Pourquoi le théâtre ? Enfant, il assistait aux représentations théâtrales données dans les villages de sa campagne natale où laïcs et patronages rivalisaient. Il était fasciné par les masques et les costumes et se rappelle les mardis gras où il se déguisait avec ses amis pour parcourir la campagne. Au collège à 15 ans, un professeur emmène sa classe assister à la représentation de la pièce de Luigi Pirandello A chacun sa vérité interprété par la Comédie Française dont le compte rendu lui vaut une note excellente.

A chacun sa vérité, Théâtre Passé Présent

À l’Ecole Normale, il participe à l’atelier théâtre de la Fédération des œuvres laïques et milite au sein des CEMEA (centres d’entraînement aux méthodes d’éducation active). Les rencontres au sein de ces mouvements d’éducation populaire seront déterminantes : il enseignera le français à des collégiens en y intégrant le théâtre et le cinéma. 
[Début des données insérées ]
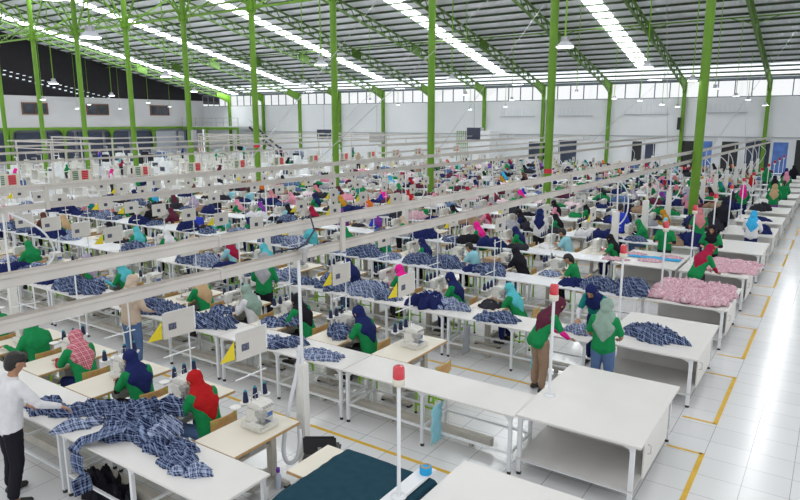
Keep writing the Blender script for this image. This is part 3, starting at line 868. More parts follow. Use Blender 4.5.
# mezzanine in the far left corner
b = struct(MB().box((-65.5, 56.2, 3.55), (10.6, 3.5, .22)).build('trim_2', mat('slab_pale', (.62, .63, .64), .7)))
struct(MB().box((-65.5, 54.35, 3.42), (10.6, .16, .28)).build('trim_3', GREEN))
rl = empty('balcony_railing', (-65.5, 54.4, 3.66)); tag(rl, 'thin pale railing along the edge of the far corner mezzanine', 'railing')
b = MB()
for i in range(9): b.box((-5.2 + 1.3 * i, 0, .5), (.05, .05, 1.0))
b.build('baluster_post', GREY_METAL, rl); MB().box((0, 0, 1.0), (10.5, .05, .05)).box((0, 0, .5), (10.5, .03, .03)).build('handrail', GREY_METAL, rl)
for x in (-66.0, -60.4): tag(MB().box((x, 54.4, 1.65), (.22, .22, 3.3)).build('steel_post', GREEN), 'green post under the mezzanine edge, %s' % ('nearer the office' if x < -62 else 'beside the stair'), 'post', 'green posts under the mezzanine')
st = empty('staircase', (-59.5, 56, 0)); tag(st, 'steel stair with dark stringer going down from the mezzanine along the far wall', 'staircase')
b = MB().bar((0, -.6, 3.6), (5.2, -.6, .3), .06, .28).bar((0, .5, 3.6), (5.2, .5, .3), .06, .28); b.build('stringer', mat('stringer_dark', (.05, .05, .06), .6), st)
b = MB()
for i in range(14): b.box((.2 + i * .36, -.05, 3.45 - i * .236), (.28, 1.1, .03))
b.build('step', GREY_METAL, st)
b = MB().bar((0, -.6, 4.5), (5.2, -.6, 1.2), .04, .04)
for i in range(5): b.box((.4 + i * 1.1, -.6, 3.85 - i * .70), (.03, .03, 1.0))
b.build('handrail', GREY_METAL, st)
MB().box((-.05, 0, 1.8), (.12, .12, 3.4)).box((5.1, 0, .15), (.2, 1.0, .3)).build('support_post', GREY_METAL, st)

# roof: sheeting between skylight strips
sky_x = [-2.0, -13.6, -26.0, -39.4, -52.1, -64.8]
RM = roof_material()
SKYL = mat('skylight_sheet', (.9, .93, 1), .5, emit=((.95, .975, 1.0), 14.0))
edges = [XR + .2]
for x in sky_x: edges += [x + (.55 if x < -5 else .22), x - (.55 if x < -5 else .22)]
edges.append(XL - .2)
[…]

Comment être acteur et, ou spectateur. Comment faire l’apprentissage du regard de celui qui voit, est vu, ou se donne à voir. Son désir est de faire accéder les jeunes, surtout ceux des classes populaires, aux émotions et au plaisir que lui-même a rencontrés au théâtre, surtout dans le travail d’improvisation et de jeu dramatique. Jouer du théâtre, c’est un peu comme une psychanalyse à dose homéopathique : découvrir ce qu’on ne soupçonne pas de sa propre personnalité et l’accepter, trouver sa place, dire à travers le personnage ce qu’on n’arrive pas à dire soi-même, se libérer de ce qui nous encombre, se connaitre et surtout s’autoriser à. S’autoriser à faire rire, à étonner, voire même à jouer dans des spectacles Gore un personnage qui meurt et crache le sang, ce qui lui rappelle son grand père charcutier qu’il aimait aider à tuer le cochon. Ce souvenir le ramène à son enfance, à la fascination et à la honte d’une transgression d’un dimanche après-midi où lui-même fils du maire laïc de sa commune s’est retrouvé au premier rang du patronage assister à la représentation des Misérables de Victor Hugo où Jean Valjean était interprété par une célébrité locale Emile Joulain.
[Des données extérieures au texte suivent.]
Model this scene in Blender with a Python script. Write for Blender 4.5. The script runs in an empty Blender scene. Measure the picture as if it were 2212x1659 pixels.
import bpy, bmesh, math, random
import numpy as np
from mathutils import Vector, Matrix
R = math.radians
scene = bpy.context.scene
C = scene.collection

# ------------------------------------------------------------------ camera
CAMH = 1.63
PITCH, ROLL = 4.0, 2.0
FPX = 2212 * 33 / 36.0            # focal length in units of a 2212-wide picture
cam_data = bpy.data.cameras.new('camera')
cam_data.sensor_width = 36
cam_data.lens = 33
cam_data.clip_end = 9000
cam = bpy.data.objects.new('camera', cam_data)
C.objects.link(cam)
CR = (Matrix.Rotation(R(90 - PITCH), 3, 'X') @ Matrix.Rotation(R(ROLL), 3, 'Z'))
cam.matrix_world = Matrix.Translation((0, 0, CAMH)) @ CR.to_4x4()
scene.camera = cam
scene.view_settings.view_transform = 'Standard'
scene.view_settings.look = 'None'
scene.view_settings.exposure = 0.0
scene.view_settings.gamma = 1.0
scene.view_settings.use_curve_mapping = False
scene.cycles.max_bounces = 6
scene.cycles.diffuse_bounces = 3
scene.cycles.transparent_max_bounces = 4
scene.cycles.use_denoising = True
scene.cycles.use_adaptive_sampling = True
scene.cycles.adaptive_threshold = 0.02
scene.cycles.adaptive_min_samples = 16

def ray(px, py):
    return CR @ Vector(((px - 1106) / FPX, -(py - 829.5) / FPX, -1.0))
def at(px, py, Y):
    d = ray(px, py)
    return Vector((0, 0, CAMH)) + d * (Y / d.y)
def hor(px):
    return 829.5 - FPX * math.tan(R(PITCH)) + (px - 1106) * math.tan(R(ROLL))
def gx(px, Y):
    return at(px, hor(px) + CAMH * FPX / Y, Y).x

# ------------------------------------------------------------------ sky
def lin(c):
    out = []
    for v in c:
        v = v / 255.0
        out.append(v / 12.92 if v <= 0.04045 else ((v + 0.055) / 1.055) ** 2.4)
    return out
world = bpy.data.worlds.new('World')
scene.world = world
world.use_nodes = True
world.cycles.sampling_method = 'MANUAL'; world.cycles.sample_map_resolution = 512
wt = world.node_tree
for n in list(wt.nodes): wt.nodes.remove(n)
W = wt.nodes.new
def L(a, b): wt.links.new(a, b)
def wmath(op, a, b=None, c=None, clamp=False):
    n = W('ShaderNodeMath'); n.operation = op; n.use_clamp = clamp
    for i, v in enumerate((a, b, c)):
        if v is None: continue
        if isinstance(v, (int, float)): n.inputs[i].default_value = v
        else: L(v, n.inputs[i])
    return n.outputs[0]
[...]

Au festival Premiers Plans c’est la lecture de scénario qu’il préfère, se faire son propre cinéma à partir de la présence et de la voix des comédiens.
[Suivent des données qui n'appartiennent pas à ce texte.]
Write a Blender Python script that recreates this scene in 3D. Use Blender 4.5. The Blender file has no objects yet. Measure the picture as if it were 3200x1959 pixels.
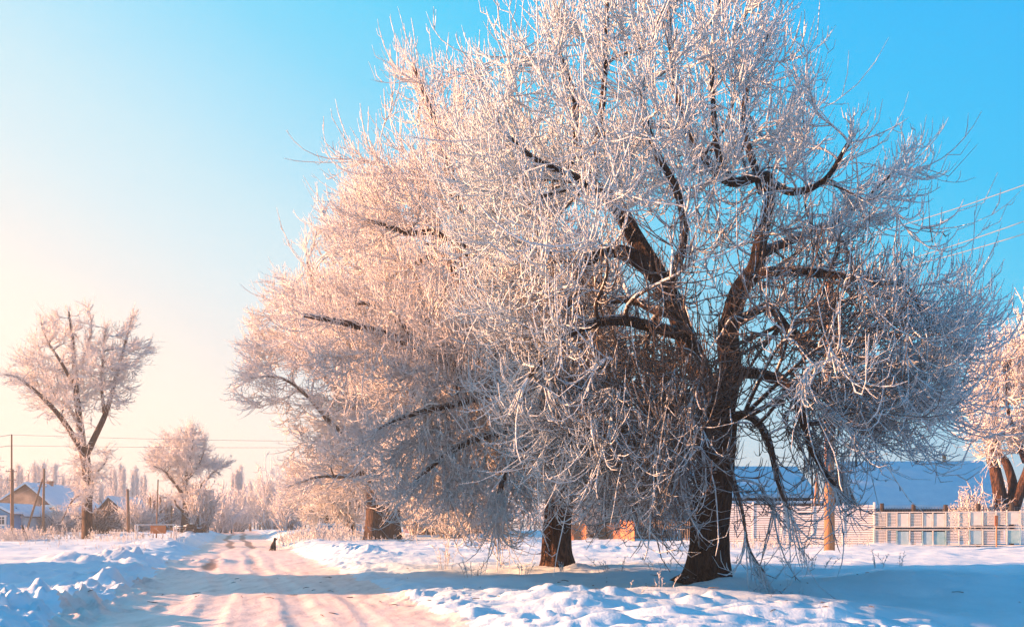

Un souvenir du festival : Jeanne Moreau et sa lecture du dernier scénario de Pasolini Porno-Teo-Kolossal, une performance d’actrice. Des films : Sarabande d’Ingmar Bergman ou encore la rétrospective d’Andrey Zvyagintsev, un cinéma très lent qui traite des rapports violents entre adultes et enfants, un cinéma qui dénonce l’incommunicabilité entre les êtres et le manque d’amour. Ce peut-être contre quoi il a lutté toute sa vie d’enseignant et encore aujourd'hui dans son rôle de militant pour le théâtre-éducation.